Che cos’è la grazia di Dio e a che cosa servono i comandamenti? È su queste domande che si concentra il giovane domenicano Adrian Candiard nel suo ultimo volume appena pubblicato dalla Libreria Editrice Vaticana dal titolo La grazia è un incontro. Se Dio ama gratis perché i comandamenti? (LEV pp 112, euro 13). Si tratta di una riflessione sui capisaldi della fede a partire dalla gratuità dell’amore di Dio che non richiede condizioni e che viene offerto a tutti. “Abbiamo sempre il sospetto che dobbiamo fare qualcosa per meritare questo amore”, afferma l’autore, di passaggio da Roma per una serie di presentazioni del libro in diverse città italiane. Poi spiega: “I comandamenti non sono delle prescrizioni, ma indicano una direzione di vita”.

Una presa di coscienza della grazia di Dio

Un nesso apparentemente paradossale che l’autore affronta prendendo le mosse dal Discorso della montagna, con Gesù che presenta le stringenti esigenze della vita cristiana. “Quando Gesù dice che non dobbiamo uccidere forse ci riusciamo. Tuttavia – spiega – diventa più difficile il rispetto del prossimo”. Pagina dopo pagina, comandamento dopo comandamento, il quadro che si staglia evidenzia tra le altre cose la necessità di una presa di coscienza della grazia di Dio.

“Sembra un tema vecchio – dice Candiard – ma l’importante è che la grazia di Dio sia accettata e vissuta”.  Di certo, non può essere organizzata. Secondo l’autore, non servono regole o altri tentativi di sistematizzarla in modo rigido. “Tuttavia, nella vita del credente ci sono molti modi per avvicinarsi ad essa, a cominciare dalla preghiera”, aggiunge.

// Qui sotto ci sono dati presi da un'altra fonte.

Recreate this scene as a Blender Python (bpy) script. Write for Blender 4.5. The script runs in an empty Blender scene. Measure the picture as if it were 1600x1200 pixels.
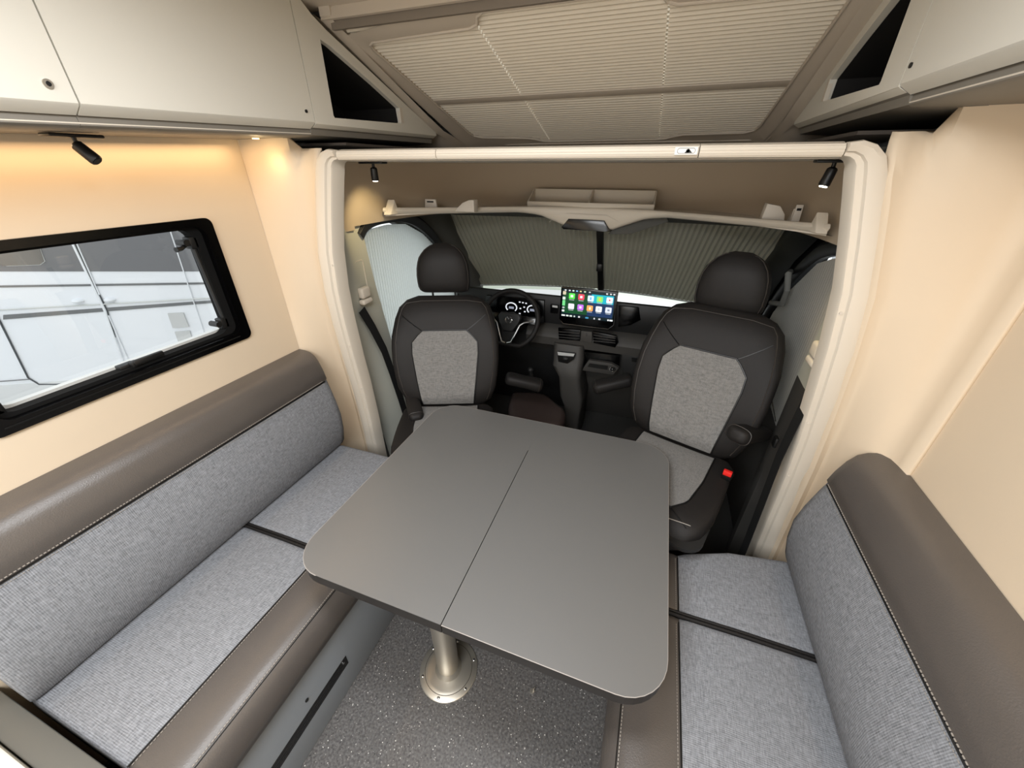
import bpy, bmesh, math, random
from mathutils import Vector, Matrix
random.seed(3)
PI = math.pi
SC = bpy.context.scene
COL = SC.collection
# ------------------------------------------------------------ camera, world, light, exposure
CAMH = 1.68
PITCH, YAW, FPX = math.radians(29.5), math.radians(19.712), 600.0
cd = bpy.data.cameras.new('camera'); cam = bpy.data.objects.new('camera', cd); COL.objects.link(cam)
cd.sensor_width = 36; cd.lens = 36 * FPX / 1600; cd.clip_start = .02; cd.clip_end = 100
cam.location = (0, 0, CAMH); cam.rotation_euler = (PI/2 - PITCH, 0, YAW)
SC.camera = cam
w = bpy.data.worlds.new('hall_daylight'); SC.world = w; w.use_nodes = True
w.node_tree.nodes['Background'].inputs[0].default_value = (.93, .97, 1, 1)
w.node_tree.nodes['Background'].inputs[1].default_value = 1.1
SC.view_settings.view_transform = 'Standard'; SC.view_settings.look = 'None'
SC.view_settings.gamma = 1; SC.view_settings.use_curve_mapping = False
SC.view_settings.exposure = 0.45
def area(name, loc, size, power, color, rot=(0, 0, 0)):
    l = bpy.data.lights.new(name, 'AREA'); l.shape = 'RECTANGLE'; l.size, l.size_y = size
    l.energy = power; l.color = color
    o = bpy.data.objects.new(name, l); o.location = loc; o.rotation_euler = rot; COL.objects.link(o); return o
WARM = (1, .68, .38)
area('ceiling_panel_light', (-.34, -.75, 2.07), (.9, .7), 42, (.94, .97, 1))
area('ceiling_panel_light', (-.34, .35, 2.085), (.6, .25), 11, (.95, .97, 1))
area('rear_fill_light', (-.34, -2.5, 1.35), (1.7, 1.2), 13, (.92, .96, 1), (math.radians(90), 0, 0))  # added fill from behind for the overcab slopes; the back wall has no window
area('strip_light_left', (-1.35, .55, 1.7365), (.03, 1.08), 1.25, WARM, (.03, math.radians(-8), 0))
area('strip_light_right', (.68, .15, 1.765), (.03, 1.5), 1.25, WARM, (0, math.radians(8), 0))
# ------------------------------------------------------------ helpers
XC = -.34                                   # middle plane of the vehicle
def mx(x): return 2 * XC - x
_f = Vector((-math.sin(YAW)*math.cos(PITCH), math.cos(YAW)*math.cos(PITCH), -math.sin(PITCH)))
_r = Vector((math.cos(YAW), math.sin(YAW), 0)); _d = _f.cross(_r)
def ray(u, v): return (u-800)/FPX*_r + (v-600)/FPX*_d + _f
O0 = Vector((0, 0, CAMH))
def atY(u, v, y): r = ray(u, v); return O0 + r * (y / r.y)
def atX(u, v, x): r = ray(u, v); return O0 + r * (x / r.x)
def atZ(u, v, z): r = ray(u, v); return O0 + r * ((z-CAMH) / r.z)
def atP(u, v, p0, n): r = ray(u, v); return O0 + r * (((p0-O0).dot(n)) / r.dot(n))

def newbm(): return bmesh.new()
def shade(bm, ang=35):
    a = math.radians(ang)
    bmesh.ops.recalc_face_normals(bm, faces=bm.faces)
    for f in bm.faces: f.smooth = True
    for e in bm.edges:
        if len(e.link_faces) == 2 and e.calc_face_angle(0) > a: e.smooth = False
def obj(name, bm, m, parent=None, label=None, cat=None, group=None, kind=None, ang=35, smooth=True, recalc=True):
    if smooth: shade(bm, ang)
    elif recalc: bmesh.ops.recalc_face_normals(bm, faces=bm.faces)
    me = bpy.data.meshes.new(name); bm.to_mesh(me); bm.free()
    ms = m if isinstance(m, (list, tuple)) else [m]
    for q in ms: me.materials.append(q)
    o = bpy.data.objects.new(name, me); COL.objects.link(o)
    if parent: o.parent = parent
    if label: o['label'] = label
    if cat: o['category'] = cat
    if group: o['group'] = group
    if kind: o['kind'] = kind
    return o
def struct(name, bm, m, parent=None, **k):
    return obj(name, bm, m, parent, kind=None if parent else 'structure', **k)
def thing(name, label, cat, loc=(0, 0, 0), rz=0, group=None, kind=None):
    o = bpy.data.objects.new(name, None); o.empty_display_size = .05; COL.objects.link(o)
    o.location = loc; o.rotation_euler = (0, 0, rz)
    if kind: o['kind'] = kind
    else: o['label'] = label; o['category'] = cat
    if group: o['group'] = group
    return o
def add_box(bm, a, b, bev=0, seg=2, M=None):
    r = bmesh.ops.create_cube(bm, size=1)
    vs = r['verts']; a = Vector(a); b = Vector(b)
    for v in vs: v.co = Vector((a[i] + (b[i]-a[i])*(v.co[i]+.5) for i in range(3)))
    if bev:
        es = list({e for v in vs for e in v.link_edges})
        r2 = bmesh.ops.bevel(bm, geom=es, offset=bev, segments=seg, profile=.5, affect='EDGES')
        vs = list({v for f in r2['faces'] for v in f.verts} | {v for v in vs if v.is_valid})
    if M is not None:
        for v in vs: v.co = M @ v.co
    return vs
def add_prism(bm, pts, vec, bev=0, seg=2):
    """planar polygon pts extruded by vec"""
    vec = Vector(vec); pts = [Vector(p) for p in pts]
    A = [bm.verts.new(p) for p in pts]; B = [bm.verts.new(p+vec) for p in pts]
    fs = [bm.faces.new(A), bm.faces.new(B[::-1])]
    n = len(pts)
    for i in range(n): fs.append(bm.faces.new((A[i], A[(i+1) % n], B[(i+1) % n], B[i])))
    if bev:
        es = list({e for f in fs[:2] for e in f.edges})
        bmesh.ops.bevel(bm, geom=es, offset=bev, segments=seg, profile=.5, affect='EDGES')
def add_tube(bm, pts, r, n=8, cap=True, closed=False):
    pts = [Vector(p) for p in pts]; rings = []
    N = len(pts); rr = r if isinstance(r, (list, tuple)) else [r]*N
    up = None
    for i, p in enumerate(pts):
        if closed: t = pts[(i+1) % N] - pts[i-1]
        else: t = pts[min(i+1, N-1)] - pts[max(i-1, 0)]
        t.normalize()
        if up is None:
            up = t.orthogonal().normalized()
        up = (up - t*up.dot(t)).normalized(); s = t.cross(up)
        rings.append([bm.verts.new(p + rr[i]*(math.cos(2*PI*k/n)*up + math.sin(2*PI*k/n)*s)) for k in range(n)])
    M = N if closed else N-1
    for i in range(M):
        a, b = rings[i], rings[(i+1) % N]
        if closed and i == M-1:      # align
            best = min(range(n), key=lambda q: (a[0].co-b[q].co).length); b = b[best:]+b[:best]
        for k in range(n): bm.faces.new((a[k], a[(k+1) % n], b[(k+1) % n], b[k]))
    if cap and not closed: bm.faces.new(rings[0][::-1]); bm.faces.new(rings[-1])
def add_loft(bm, rows, closed=True, cap=True):
    R = [[bm.verts.new(p) for p in row] for row in rows]
    n = len(R[0])
    for i in range(len(R)-1):
        for k in range(n if closed else n-1):
            bm.faces.new((R[i][k], R[i][(k+1) % n], R[i+1][(k+1) % n], R[i+1][k]))
    if cap and closed: bm.faces.new(R[0][::-1]); bm.faces.new(R[-1])
    return R
def add_cyl(bm, p, q, r0, r1=None, n=20):
    p = Vector(p); q = Vector(q); add_tube(bm, [p, q], [r0, r0 if r1 is None else r1], n)
def add_lathe(bm, prof, n=32, c=(0, 0, 0)):
    c = Vector(c)
    rows = [[c + Vector((r*math.cos(2*PI*k/n), r*math.sin(2*PI*k/n), z)) for k in range(n)] for r, z in prof]
    add_loft(bm, rows)
def add_ball(bm, c, r, s=(1, 1, 1), u=12, v=8):
    rr = bmesh.ops.create_uvsphere(bm, u_segments=u, v_segments=v, radius=r)
    for q in rr['verts']: q.co = Vector((q.co.x*s[0], q.co.y*s[1], q.co.z*s[2])) + Vector(c)
def rrect(x0, y0, x1, y1, r, n=6):
    out = []
    for cx, cy, a in ((x1-r, y1-r, 0), (x0+r, y1-r, PI/2), (x0+r, y0+r, PI), (x1-r, y0+r, 1.5*PI)):
        for k in range(n+1): out.append((cx+r*math.cos(a+k*PI/2/n), cy+r*math.sin(a+k*PI/2/n)))
    return out
def sp(x, p): return math.copysign(abs(x)**p, x)
def lerp(a, b, t): return a + (b-a)*t
def interp(tab, t):
    for (a, va), (b, vb) in zip(tab, tab[1:]):
        if t <= b:
            k = (t-a)/(b-a)
            return va + (vb-va)*k
    return tab[-1][1]
def smooth_path(pts, it=2):
    pts = [Vector(p) for p in pts]
    for _ in range(it):
        q = [pts[0]]
        for a, b in zip(pts, pts[1:]): q += [a.lerp(b, .25), a.lerp(b, .75)]
        q.append(pts[-1]); pts = q
    return pts
# ------------------------------------------------------------ materials
MATS = {}
def mat(name, col, rough=.5, metal=0, noise=0, nscale=40, bump=0, bscale=200, emis=None, estr=0, spec=.5, coat=0):
    m = bpy.data.materials.new(name); m.use_nodes = True; nt = m.node_tree; b = nt.nodes['Principled BSDF']
    c = (*[(x/255)**2.2 for x in col], 1)
    b.inputs['Base Color'].default_value = c; b.inputs['Roughness'].default_value = rough
    b.inputs['Metallic'].default_value = metal; b.inputs['Specular IOR Level'].default_value = spec
    b.inputs['Coat Weight'].default_value = coat
    tc = nt.nodes.new('ShaderNodeTexCoord')
    if noise:
        n = nt.nodes.new('ShaderNodeTexNoise'); n.inputs['Scale'].default_value = nscale; n.inputs['Detail'].default_value = 4
        nt.links.new(tc.outputs['Object'], n.inputs['Vector'])
        mr = nt.nodes.new('ShaderNodeMapRange'); mr.inputs[3].default_value = 1-noise; mr.inputs[4].default_value = 1+noise
        nt.links.new(n.outputs[0], mr.inputs[0])
        mm = nt.nodes.new('ShaderNodeVectorMath'); mm.operation = 'SCALE'; mm.inputs[0].default_value = c[:3]
        nt.links.new(mr.outputs[0], mm.inputs['Scale']); nt.links.new(mm.outputs[0], b.inputs['Base Color'])
    if bump:
        n2 = nt.nodes.new('ShaderNodeTexNoise'); n2.inputs['Scale'].default_value = bscale; n2.inputs['Detail'].default_value = 3
        nt.links.new(tc.outputs['Object'], n2.inputs['Vector'])
        bp = nt.nodes.new('ShaderNodeBump'); bp.inputs['Strength'].default_value = bump; bp.inputs['Distance'].default_value = .002
        nt.links.new(n2.outputs[0], bp.inputs['Height']); nt.links.new(bp.outputs[0], b.inputs['Normal'])
    if emis:
        b.inputs['Emission Color'].default_value = (*[(x/255)**2.2 for x in emis], 1); b.inputs['Emission Strength'].default_value = estr
    MATS[name] = m; return m
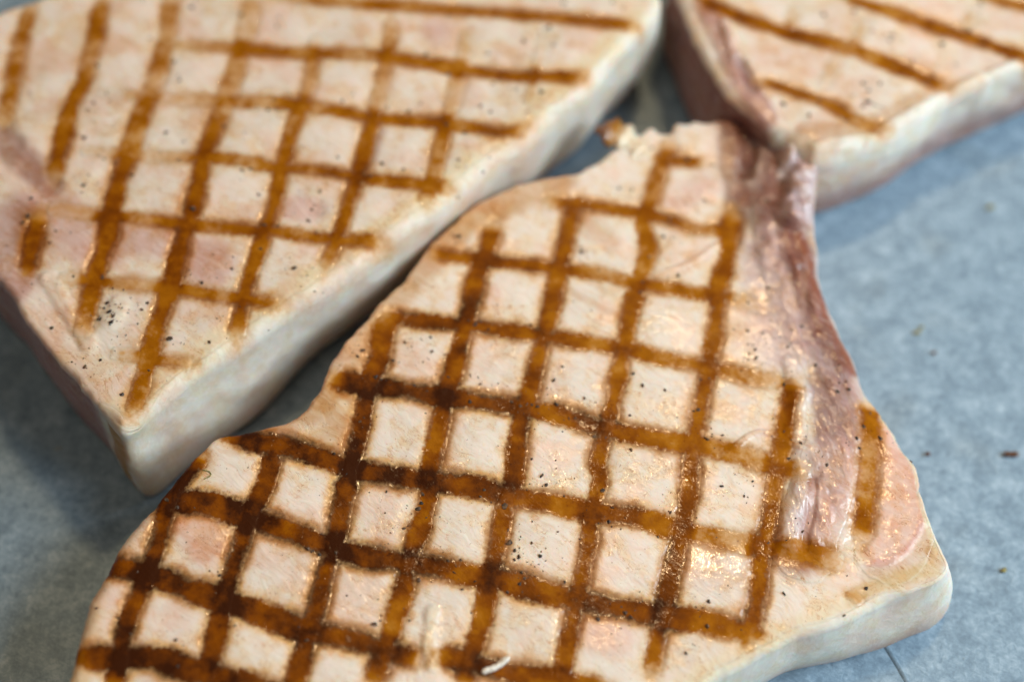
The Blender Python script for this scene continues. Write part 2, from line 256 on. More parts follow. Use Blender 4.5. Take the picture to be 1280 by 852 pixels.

Mettersi all’ascolto della Parola

Un percorso che offre ai cristiani delle chiavi per capire come la grazia di Dio agisce in ciascuno, per conoscere il cammino del proprio cuore e per ancorare la propria vita ad un orizzonte di libertà. Leggendo il volume, in più punti vengono in mente le parole di Papa Francesco il quale, citando Benedetto XVI, ripete spesso che la Chiesa non cresce per proselitismo, bensì per attrazione. “Non abbiamo bisogno di essere perfetti per essere amati”, ripete Candiard che ribadisce il messaggio ai lettori: “Mettersi all’ascolto della parola di Gesù e dell’annuncio dell’amore di Dio offerto a tutti noi”.